§ **SHORT TASK**:
Take the material below and extract the lines from the one with "Reconstruct this image" through the one with "from the camera", word for word, without pictures.
═════ AVAILABLE RECORDS
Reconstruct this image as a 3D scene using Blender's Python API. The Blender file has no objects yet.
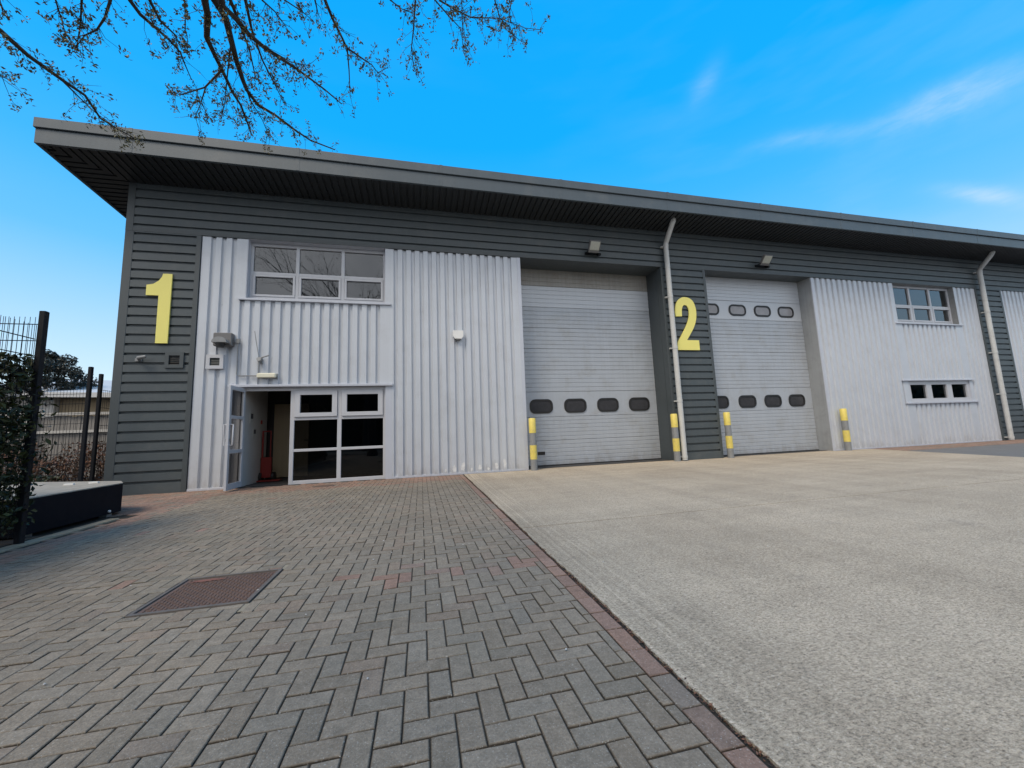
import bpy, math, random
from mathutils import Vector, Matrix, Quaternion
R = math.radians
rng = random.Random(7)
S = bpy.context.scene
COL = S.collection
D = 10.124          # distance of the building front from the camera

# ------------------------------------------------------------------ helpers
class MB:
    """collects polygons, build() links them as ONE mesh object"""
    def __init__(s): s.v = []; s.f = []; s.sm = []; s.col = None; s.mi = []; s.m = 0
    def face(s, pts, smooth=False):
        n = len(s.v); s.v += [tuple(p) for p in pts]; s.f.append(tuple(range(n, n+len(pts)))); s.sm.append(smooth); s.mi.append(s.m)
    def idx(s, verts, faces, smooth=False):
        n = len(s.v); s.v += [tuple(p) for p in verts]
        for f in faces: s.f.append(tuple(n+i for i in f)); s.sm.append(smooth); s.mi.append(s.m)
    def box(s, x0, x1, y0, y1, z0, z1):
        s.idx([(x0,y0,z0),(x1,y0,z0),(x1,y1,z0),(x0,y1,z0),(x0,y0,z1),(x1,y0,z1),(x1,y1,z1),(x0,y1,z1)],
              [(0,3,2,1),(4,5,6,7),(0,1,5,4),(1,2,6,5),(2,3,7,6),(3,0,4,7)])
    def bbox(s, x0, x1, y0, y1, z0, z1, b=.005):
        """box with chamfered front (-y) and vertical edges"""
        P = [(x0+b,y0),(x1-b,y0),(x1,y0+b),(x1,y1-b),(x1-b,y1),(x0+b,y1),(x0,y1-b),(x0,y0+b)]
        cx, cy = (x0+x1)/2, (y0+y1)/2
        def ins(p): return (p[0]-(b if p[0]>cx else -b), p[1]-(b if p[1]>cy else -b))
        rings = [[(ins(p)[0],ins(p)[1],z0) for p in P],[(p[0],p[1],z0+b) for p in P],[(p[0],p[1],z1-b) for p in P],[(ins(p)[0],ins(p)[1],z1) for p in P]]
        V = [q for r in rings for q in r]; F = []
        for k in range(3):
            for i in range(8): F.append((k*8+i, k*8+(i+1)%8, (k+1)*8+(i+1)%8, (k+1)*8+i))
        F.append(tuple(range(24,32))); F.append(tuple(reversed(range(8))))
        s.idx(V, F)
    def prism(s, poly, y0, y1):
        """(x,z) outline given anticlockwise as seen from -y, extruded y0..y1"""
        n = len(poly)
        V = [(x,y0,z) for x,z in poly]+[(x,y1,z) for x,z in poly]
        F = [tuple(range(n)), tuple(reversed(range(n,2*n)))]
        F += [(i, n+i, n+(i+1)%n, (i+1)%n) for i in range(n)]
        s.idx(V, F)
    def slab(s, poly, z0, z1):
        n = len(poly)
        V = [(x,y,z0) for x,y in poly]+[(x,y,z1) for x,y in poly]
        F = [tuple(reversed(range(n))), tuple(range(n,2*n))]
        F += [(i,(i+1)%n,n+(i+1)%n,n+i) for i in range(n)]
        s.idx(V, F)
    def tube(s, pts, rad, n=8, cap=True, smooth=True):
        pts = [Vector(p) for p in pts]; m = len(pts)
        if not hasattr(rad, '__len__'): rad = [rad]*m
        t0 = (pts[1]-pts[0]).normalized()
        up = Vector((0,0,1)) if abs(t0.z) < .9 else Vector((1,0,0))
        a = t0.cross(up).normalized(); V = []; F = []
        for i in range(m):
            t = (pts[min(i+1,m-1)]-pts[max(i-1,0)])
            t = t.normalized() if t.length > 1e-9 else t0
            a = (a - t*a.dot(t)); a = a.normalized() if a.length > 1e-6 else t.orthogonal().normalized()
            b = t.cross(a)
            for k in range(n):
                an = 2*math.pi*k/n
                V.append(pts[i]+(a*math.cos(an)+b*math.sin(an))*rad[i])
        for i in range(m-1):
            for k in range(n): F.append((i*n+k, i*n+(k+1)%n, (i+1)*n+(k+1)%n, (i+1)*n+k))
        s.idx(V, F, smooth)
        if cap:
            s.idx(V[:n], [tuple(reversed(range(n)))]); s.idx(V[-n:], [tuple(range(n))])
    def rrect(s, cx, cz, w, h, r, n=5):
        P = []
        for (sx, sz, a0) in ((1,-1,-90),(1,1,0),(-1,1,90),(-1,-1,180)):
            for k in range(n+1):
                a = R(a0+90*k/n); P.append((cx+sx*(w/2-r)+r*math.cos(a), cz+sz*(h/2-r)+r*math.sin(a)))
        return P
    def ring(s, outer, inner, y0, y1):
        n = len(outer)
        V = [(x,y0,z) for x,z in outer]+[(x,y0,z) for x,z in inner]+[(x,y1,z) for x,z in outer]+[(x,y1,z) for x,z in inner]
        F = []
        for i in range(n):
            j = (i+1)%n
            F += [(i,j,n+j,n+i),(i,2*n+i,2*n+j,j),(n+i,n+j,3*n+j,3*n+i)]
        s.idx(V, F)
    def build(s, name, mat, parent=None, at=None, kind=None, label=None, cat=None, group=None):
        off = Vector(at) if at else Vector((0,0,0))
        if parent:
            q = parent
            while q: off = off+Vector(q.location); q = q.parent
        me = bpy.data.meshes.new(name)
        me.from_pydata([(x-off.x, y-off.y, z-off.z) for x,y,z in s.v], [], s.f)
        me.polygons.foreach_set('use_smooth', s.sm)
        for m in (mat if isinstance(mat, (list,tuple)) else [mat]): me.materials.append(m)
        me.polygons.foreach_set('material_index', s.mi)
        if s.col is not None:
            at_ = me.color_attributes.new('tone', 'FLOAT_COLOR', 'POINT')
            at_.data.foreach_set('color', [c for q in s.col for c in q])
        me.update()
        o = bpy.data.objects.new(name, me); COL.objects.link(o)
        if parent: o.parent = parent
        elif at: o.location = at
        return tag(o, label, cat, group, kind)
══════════
═════ AVAILABLE RECORDS
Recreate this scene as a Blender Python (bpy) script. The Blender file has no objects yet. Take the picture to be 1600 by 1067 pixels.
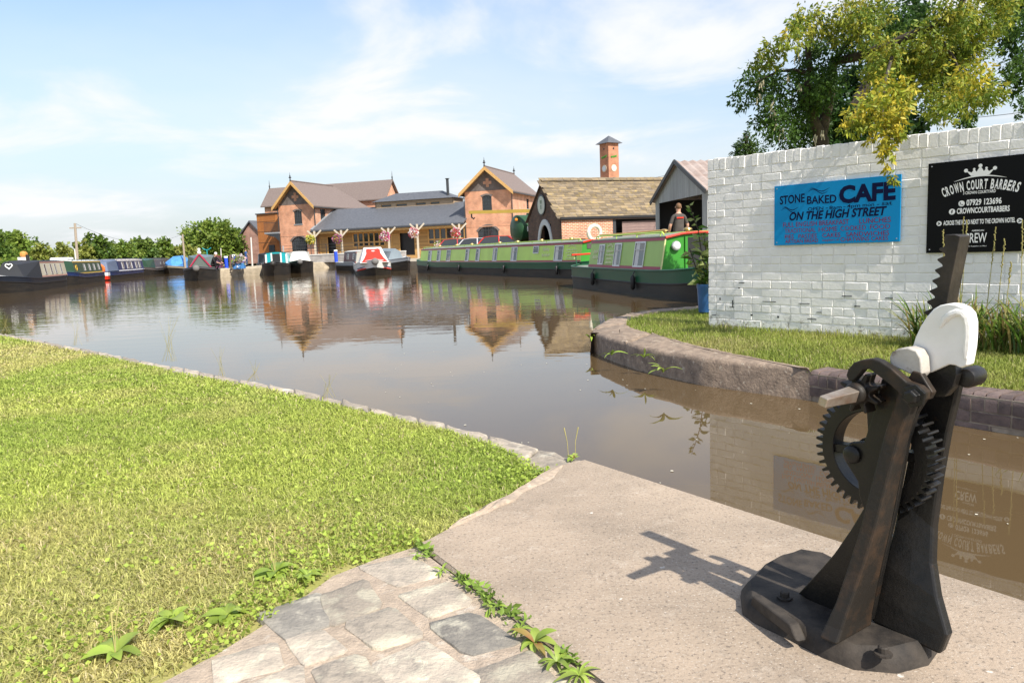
══════════
§ **ANSWER FOR THIS EXERCISE**:
Reconstruct this image as a 3D scene using Blender's Python API. The Blender file has no objects yet.
import bpy, math, random
from mathutils import Vector, Matrix, Quaternion
R = math.radians
rng = random.Random(7)
S = bpy.context.scene
COL = S.collection
D = 10.124          # distance of the building front from the camera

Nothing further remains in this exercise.